Members of the Shelbyville high School boys’ swim team have been around coach Coen Weiler for years through their association with the swim program.

So when it came time to sit down and have honest conversations about real life issues, there was already a comfort level among the swimmers and their coach.

That helped the team participate in the Coaching Boys Into Men program, which focuses on educating high school students on domestic violence. The team was the second athletics program at Shelbyville to participate, following in the footsteps of the boys’ tennis team, which participated in the fall.

Since this was the second time that Turning Point Domestic Violence Services ran the program, Director Amber Knopp left Weiler in charge of running it.

That’s the goal with other teams participating in the future, Knopp said Saturday morning after a ceremony recognizing the swim team’s completion of the program.

Knopp was pleased with the team’s response. She said a survey found that every member would recommend the program and that they all gained something from it.

The survey found that “it was beneficial to talk to coach about some of these personal issues that they don’t always get to talk about with an adult,” she said.

Weiler said since his swimmers were already comfortable around him – the team is together 3-4 hours a day – there was not much awkwardness in having those conversations.

“They weren’t shy about giving their opinion or things like that,” he said. “I think that worked out really well and just helped facilitate the conversations and helped facilitate the program being productive and make it successful,” he said.

The program is an opportunity for student-athletes to have honest conversations about domestic violence, an opportunity that members on the team said was helpful.

“It gave us a way to get better as people, not just as swimmers,” Michael Fox said.

Tristin Maloney said that while Turning Point has been to the school before, he felt the conversations were more informative and more one-on-one “so a lot easier to understand and learn.”

With Weiler leading the discussions, he said the program provides guiding questions and bullet point topics that are helpful in steering the team in the right direction.

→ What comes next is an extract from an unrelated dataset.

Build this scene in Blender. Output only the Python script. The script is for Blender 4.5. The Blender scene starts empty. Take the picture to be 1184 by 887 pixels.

Knopp said she was hands off the second time around because the program is intended to be run by a coach, someone the athletes know and trust.

“It’s designed to strengthen those relationships with his swimmers and have those conversations with him because they trust and respect him,” she said. “They’ve all been swimming with him for a long time. It’s valuable to have that conversation with that (established) relationship.”

She added that if a coach wants her help in leading discussions in the future, she is happy to give it.

“That’s the goal is to have the coaches actually be implementing the program,” she said. “I’m a resource for them if they have questions or if they need support for any of the topics.”

Fox said the program helped him realize how common domestic violence is.

“It definitely does happen and with this program, helps you realize what you’re seeing,” he said.

Tyler Harker had a similar thought.

“How easily someone without realizing it can be abusive to a significant other in a relationship,” he said when asked what he learned.

Weiler said he wanted the team to participate because of his own experiences.

“I understand the impact that a negative behavior in these instances can create,” he said. “I wanted to in any way shape or form be an ambassador for creating healthy relationships and helping these boys grow into successful men who are productive and respectful in all that they encounter, especially with their partners.”

An important topic they covered was having respect for others and communication, he said.

They discussed the importance of being open and communicating expectations, particularly being able to communicate before an issue grows into something bigger.

“Overall I want to see these boys be respectful members of society and be respectful to their partners and look at their partners as their equal and not as their lesser,” he said.

Weiler plans to have his team participate again next season, creating an opportunity for current members to have deeper conversations while introducing new swimmers to the topic.

Turning Point is turning its attention toward the baseball team next.

That team will participate during its upcoming season, Knopp said. Coach Royce Carlton will be going through the training before the season begins.

Along those lines, Knopp said she intends to reach out to all four county athletic directors to gauge interest in a training over the summer. The training would be an opportunity for coaches at the four county schools to learn how to lead conversations with their own teams using the program’s resources.

Harker, Maloney and Fox each gave some advice to members of Shelbyville’s baseball team on what to expect this spring.

“They’ll need to be open-minded when they have these discussions,” Fox said. “They’ll need to be mature while they do it. It’s not something that you should brush off. You just need to talk through it.”

Maloney said a large part of the experience requires participating.

“You need to be open with your team and yourself and be willing to discuss uncommon topics and maybe uncomfortable topics,” he said.

Fox encouraged the baseball team to listen to each other and be respectful.